■ **Required work**:
Output only the lines running from the line bearing "(xl, YM+.6, z1))" through the line bearing "(X1-.6, YM+.7, 16.6))", character for character.

⁂

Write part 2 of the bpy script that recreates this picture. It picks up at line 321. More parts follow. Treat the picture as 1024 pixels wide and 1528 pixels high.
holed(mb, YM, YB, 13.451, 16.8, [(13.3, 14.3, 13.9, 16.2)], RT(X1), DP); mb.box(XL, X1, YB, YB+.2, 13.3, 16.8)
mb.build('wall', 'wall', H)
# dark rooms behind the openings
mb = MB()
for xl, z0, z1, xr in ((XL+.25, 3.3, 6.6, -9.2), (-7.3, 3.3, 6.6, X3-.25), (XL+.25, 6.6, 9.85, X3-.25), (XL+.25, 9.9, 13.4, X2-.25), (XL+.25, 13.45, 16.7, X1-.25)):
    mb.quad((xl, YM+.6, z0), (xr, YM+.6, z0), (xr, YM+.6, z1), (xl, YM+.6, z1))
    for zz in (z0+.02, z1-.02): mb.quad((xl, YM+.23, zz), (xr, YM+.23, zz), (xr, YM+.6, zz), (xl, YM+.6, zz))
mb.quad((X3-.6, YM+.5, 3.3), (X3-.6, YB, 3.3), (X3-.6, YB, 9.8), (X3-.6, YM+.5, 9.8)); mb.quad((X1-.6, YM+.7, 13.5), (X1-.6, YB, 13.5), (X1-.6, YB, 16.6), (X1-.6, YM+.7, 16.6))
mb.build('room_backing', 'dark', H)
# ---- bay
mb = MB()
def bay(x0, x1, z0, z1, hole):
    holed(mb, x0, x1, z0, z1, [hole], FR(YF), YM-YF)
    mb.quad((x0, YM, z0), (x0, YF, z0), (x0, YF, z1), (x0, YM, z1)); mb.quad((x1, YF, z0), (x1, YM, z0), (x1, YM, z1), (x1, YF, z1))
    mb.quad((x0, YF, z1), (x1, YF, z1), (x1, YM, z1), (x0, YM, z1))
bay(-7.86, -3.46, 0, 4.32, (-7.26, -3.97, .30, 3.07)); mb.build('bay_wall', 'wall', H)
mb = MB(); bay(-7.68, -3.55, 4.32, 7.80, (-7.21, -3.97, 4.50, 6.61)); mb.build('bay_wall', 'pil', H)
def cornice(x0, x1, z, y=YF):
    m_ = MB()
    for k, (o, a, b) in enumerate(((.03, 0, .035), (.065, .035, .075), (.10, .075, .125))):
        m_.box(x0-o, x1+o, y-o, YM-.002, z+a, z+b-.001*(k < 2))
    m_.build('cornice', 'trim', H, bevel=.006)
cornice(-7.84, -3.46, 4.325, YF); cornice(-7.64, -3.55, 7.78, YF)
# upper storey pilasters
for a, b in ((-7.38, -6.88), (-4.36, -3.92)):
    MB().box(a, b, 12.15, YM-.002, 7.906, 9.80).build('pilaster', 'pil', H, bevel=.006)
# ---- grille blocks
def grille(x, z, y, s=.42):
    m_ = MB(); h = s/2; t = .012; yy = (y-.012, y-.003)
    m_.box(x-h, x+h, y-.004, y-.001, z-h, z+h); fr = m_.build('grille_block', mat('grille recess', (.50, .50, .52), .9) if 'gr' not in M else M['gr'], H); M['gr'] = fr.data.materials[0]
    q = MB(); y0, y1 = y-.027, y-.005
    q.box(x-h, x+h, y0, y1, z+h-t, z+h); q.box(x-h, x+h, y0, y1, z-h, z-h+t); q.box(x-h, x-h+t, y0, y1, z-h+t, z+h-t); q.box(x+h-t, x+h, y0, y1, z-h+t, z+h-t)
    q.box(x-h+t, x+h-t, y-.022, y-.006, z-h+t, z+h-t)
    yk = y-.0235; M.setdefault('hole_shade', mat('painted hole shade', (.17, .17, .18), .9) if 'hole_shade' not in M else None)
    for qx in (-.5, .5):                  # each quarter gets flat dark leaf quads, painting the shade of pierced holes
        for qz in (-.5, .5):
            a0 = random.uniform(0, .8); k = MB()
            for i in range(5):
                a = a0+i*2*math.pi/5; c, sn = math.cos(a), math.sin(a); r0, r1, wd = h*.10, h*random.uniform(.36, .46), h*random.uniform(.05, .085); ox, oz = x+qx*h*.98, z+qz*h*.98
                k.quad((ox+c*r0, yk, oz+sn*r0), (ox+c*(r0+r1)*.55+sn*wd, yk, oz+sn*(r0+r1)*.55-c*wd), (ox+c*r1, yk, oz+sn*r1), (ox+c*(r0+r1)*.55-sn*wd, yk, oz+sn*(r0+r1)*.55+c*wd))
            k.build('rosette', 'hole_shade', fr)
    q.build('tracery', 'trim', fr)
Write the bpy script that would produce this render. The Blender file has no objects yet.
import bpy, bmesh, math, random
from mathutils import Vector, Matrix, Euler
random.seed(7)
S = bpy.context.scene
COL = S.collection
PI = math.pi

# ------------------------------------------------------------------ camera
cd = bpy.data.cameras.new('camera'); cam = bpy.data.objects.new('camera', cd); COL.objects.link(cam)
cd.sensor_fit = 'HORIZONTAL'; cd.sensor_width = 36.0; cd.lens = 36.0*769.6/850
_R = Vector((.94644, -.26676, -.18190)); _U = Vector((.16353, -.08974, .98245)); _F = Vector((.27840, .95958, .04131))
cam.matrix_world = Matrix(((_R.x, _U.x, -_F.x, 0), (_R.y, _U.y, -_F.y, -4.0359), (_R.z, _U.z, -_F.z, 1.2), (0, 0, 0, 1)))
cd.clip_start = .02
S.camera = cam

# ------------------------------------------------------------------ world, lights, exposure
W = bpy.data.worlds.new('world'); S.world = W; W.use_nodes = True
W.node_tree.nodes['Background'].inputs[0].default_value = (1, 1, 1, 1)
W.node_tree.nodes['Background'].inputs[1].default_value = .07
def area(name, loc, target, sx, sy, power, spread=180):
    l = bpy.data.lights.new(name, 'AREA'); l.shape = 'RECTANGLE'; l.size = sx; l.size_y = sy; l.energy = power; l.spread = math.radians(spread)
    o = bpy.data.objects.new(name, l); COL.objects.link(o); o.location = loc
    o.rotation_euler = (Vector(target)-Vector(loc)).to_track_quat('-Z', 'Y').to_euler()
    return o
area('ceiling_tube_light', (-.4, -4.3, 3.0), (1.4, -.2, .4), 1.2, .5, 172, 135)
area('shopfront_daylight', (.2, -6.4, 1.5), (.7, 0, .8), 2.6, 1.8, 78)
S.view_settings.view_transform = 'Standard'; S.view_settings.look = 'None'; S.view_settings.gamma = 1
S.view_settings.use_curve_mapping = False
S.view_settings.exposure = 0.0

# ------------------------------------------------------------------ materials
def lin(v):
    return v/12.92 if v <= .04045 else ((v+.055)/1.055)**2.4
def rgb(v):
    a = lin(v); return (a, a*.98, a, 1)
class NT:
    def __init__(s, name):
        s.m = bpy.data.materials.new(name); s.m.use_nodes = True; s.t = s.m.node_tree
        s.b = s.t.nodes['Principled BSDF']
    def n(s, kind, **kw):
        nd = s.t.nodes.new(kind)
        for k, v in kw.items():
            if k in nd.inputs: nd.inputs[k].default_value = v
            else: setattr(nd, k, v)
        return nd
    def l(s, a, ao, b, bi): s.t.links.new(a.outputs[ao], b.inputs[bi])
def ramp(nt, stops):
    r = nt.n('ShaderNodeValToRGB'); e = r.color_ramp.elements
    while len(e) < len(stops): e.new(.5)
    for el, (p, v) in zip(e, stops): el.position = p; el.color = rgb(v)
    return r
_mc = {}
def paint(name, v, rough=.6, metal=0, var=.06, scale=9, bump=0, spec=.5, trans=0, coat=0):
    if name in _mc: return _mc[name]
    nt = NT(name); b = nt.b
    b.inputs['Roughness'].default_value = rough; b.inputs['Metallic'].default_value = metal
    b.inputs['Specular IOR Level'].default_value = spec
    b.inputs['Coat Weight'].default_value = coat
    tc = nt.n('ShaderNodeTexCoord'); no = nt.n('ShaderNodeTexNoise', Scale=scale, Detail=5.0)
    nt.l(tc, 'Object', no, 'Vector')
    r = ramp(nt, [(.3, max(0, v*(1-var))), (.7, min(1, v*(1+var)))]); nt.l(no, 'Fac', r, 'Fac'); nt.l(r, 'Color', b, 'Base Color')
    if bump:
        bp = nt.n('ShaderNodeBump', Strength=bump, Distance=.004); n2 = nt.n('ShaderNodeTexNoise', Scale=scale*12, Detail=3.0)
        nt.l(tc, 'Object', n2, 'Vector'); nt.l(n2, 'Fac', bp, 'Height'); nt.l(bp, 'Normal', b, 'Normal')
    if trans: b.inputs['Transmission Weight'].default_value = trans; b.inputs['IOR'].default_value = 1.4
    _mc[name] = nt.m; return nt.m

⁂

■ **Expected answer**:
    mb.quad((xl, YM+.6, z0), (xr, YM+.6, z0), (xr, YM+.6, z1), (xl, YM+.6, z1))
    for zz in (z0+.02, z1-.02): mb.quad((xl, YM+.23, zz), (xr, YM+.23, zz), (xr, YM+.6, zz), (xl, YM+.6, zz))
mb.quad((X3-.6, YM+.5, 3.3), (X3-.6, YB, 3.3), (X3-.6, YB, 9.8), (X3-.6, YM+.5, 9.8)); mb.quad((X1-.6, YM+.7, 13.5), (X1-.6, YB, 13.5), (X1-.6, YB, 16.6), (X1-.6, YM+.7, 16.6))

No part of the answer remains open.